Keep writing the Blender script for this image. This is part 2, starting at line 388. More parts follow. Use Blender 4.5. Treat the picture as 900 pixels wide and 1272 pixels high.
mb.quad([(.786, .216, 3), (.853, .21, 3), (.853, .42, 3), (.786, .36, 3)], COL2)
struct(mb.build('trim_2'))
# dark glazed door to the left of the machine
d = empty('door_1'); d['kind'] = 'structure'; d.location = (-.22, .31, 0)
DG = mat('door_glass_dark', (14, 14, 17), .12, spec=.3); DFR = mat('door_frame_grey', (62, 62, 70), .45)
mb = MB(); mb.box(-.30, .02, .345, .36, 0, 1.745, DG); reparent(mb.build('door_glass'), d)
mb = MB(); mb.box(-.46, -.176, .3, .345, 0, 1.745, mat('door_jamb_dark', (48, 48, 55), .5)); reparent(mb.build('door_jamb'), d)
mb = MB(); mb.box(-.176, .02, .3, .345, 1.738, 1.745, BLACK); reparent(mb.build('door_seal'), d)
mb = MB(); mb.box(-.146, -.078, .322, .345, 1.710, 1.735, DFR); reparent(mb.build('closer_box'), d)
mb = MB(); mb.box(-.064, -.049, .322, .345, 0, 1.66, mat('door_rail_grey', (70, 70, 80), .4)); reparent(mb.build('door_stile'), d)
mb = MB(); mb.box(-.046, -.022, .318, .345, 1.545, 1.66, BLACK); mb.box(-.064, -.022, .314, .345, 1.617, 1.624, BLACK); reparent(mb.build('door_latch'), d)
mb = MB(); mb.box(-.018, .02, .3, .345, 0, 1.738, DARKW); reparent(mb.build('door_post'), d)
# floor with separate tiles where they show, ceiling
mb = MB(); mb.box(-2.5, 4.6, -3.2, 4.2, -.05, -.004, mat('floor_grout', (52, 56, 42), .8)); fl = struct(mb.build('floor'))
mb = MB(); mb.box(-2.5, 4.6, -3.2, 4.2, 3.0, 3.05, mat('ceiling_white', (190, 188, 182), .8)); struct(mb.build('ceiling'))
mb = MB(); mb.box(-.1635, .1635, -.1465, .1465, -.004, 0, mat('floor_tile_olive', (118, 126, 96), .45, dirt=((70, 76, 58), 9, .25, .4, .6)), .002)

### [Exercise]
Using the listing above, reproduce each line without omission.

### [Response to this task]
Keep writing the Blender script for this image. This is part 2, starting at line 388. More parts follow. Use Blender 4.5. Treat the picture as 900 pixels wide and 1272 pixels high.
mb.quad([(.786, .216, 3), (.853, .21, 3), (.853, .42, 3), (.786, .36, 3)], COL2)
struct(mb.build('trim_2'))
# dark glazed door to the left of the machine
d = empty('door_1'); d['kind'] = 'structure'; d.location = (-.22, .31, 0)
DG = mat('door_glass_dark', (14, 14, 17), .12, spec=.3); DFR = mat('door_frame_grey', (62, 62, 70), .45)
mb = MB(); mb.box(-.30, .02, .345, .36, 0, 1.745, DG); reparent(mb.build('door_glass'), d)
mb = MB(); mb.box(-.46, -.176, .3, .345, 0, 1.745, mat('door_jamb_dark', (48, 48, 55), .5)); reparent(mb.build('door_jamb'), d)
mb = MB(); mb.box(-.176, .02, .3, .345, 1.738, 1.745, BLACK); reparent(mb.build('door_seal'), d)
mb = MB(); mb.box(-.146, -.078, .322, .345, 1.710, 1.735, DFR); reparent(mb.build('closer_box'), d)
mb = MB(); mb.box(-.064, -.049, .322, .345, 0, 1.66, mat('door_rail_grey', (70, 70, 80), .4)); reparent(mb.build('door_stile'), d)
mb = MB(); mb.box(-.046, -.022, .318, .345, 1.545, 1.66, BLACK); mb.box(-.064, -.022, .314, .345, 1.617, 1.624, BLACK); reparent(mb.build('door_latch'), d)
mb = MB(); mb.box(-.018, .02, .3, .345, 0, 1.738, DARKW); reparent(mb.build('door_post'), d)
# floor with separate tiles where they show, ceiling
mb = MB(); mb.box(-2.5, 4.6, -3.2, 4.2, -.05, -.004, mat('floor_grout', (52, 56, 42), .8)); fl = struct(mb.build('floor'))
mb = MB(); mb.box(-2.5, 4.6, -3.2, 4.2, 3.0, 3.05, mat('ceiling_white', (190, 188, 182), .8)); struct(mb.build('ceiling'))
mb = MB(); mb.box(-.1635, .1635, -.1465, .1465, -.004, 0, mat('floor_tile_olive', (118, 126, 96), .45, dirt=((70, 76, 58), 9, .25, .4, .6)), .002)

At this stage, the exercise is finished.